Falun Gong, also known as Falun Dafa, teaches the principles of truth, compassion, and tolerance. It spread widely upon its introduction to the public in China in the early 1990s, and official estimates put total practitioners between 70 million and 100 million by the end of the decade.

However, the CCP only recognizes state-sanctioned versions of religions and criminalizes religious activity outside of state control.

Beijing’s standard of applying its laws extraterritorially also results in transnational repression that involves CCP agents’ and proxies’ attempts to criminalize and defame Falun Gong overseas. Insiders told The Epoch Times that in 2022, CCP leader Xi Jinping ordered agencies to ramp up persecution of Falun Gong in foreign countries, focusing on organizations founded by practitioners, such as Shen Yun.

Although the persecution has continued unabated for 26 years in China, today, Falun Gong is freely practiced in about 100 countries around the world.

The documents reviewed by The Epoch Times span more than a decade, demonstrating that the regime’s efforts to persecute practitioners of Falun Gong have little changed in the past quarter-century. To protect the prisoners of conscience, some of whom may have since been released from detention, their real names will not be published.

Many of the practitioners whose cases were reviewed had been detained several times for reasons related to their faith. Up until 2013, the CCP had in place a law that allowed the regime to impose forced labor for up to five years on suspects without trial or conviction. In the few years after the persecution began in 1999, mass arrests took place nationwide, and many of the cases reviewed for this article showed the practitioners had been detained in forced labor camps in the early 2000s.

One man, a farmer, was sent to a labor camp for one year in 2002 for practicing Falun Gong. Ten years later, he was detained in February 2012 because he was “suspected of the same crime,” court documents said. He was only formally arrested a month later, while he remained in detention.
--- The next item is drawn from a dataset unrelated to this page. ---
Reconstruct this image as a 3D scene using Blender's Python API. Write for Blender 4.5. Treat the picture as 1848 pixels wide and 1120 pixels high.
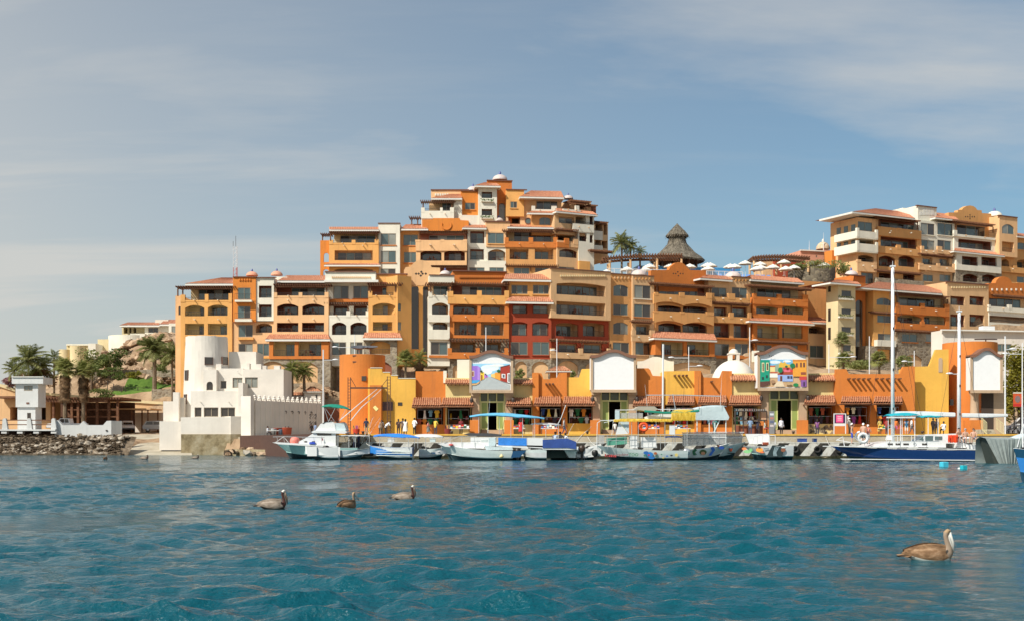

According to court documents, he was caring for an elderly mother and young son at the time of arrest, and his lawyer pleaded for leniency.

Police found in the farmer’s possession a satellite TV receiver that would have allowed him to watch programs blocked by the CCP’s internet firewall, as well as many DVDs the police believed were intended for distribution. Some included Falun Gong content, and thousands of DVD case covers bore names suggesting they might be used to distribute discs with Shen Yun content.

In 2013, a female student was charged with possessing and distributing materials related to Falun Gong, including “Nine Commentaries on the Communist Party” and a handful of DVDs with Shen Yun content. The student had been detained several times in the early 2000s for her faith and sent to labor camps twice, totaling three years of forced labor. It was only in 2012 that she was formally arrested for her faith. In a statement she submitted in her case, she detailed incidents of assault in police custody and torture during her detention, both physical and psychological. Her mother had spent her last years petitioning for the student’s release and passed away without being able to see her again.

In 2014, a business manager was sentenced to five years’ imprisonment for practicing Falun Gong and possessing Falun Gong content that he said he had shared with others, according to court documents. They included 123 CDs with Falun Gong content, songs, or Shen Yun content, and 1,200 stickers that read “Truth, Compassion, Tolerance” and “Falun Dafa is good.”

In 2017, a farmer was sentenced to a year and six months imprisonment for practicing Falun Gong. According to court documents, the verdict was based on evidence that over a 15-year span (between 2000 and 2015), the man produced 17 discs with Falun Gong content, 55 images of Shen Yun, four images of “Nine Commentaries on the Communist Party,” and 102 charms related to Falun Gong.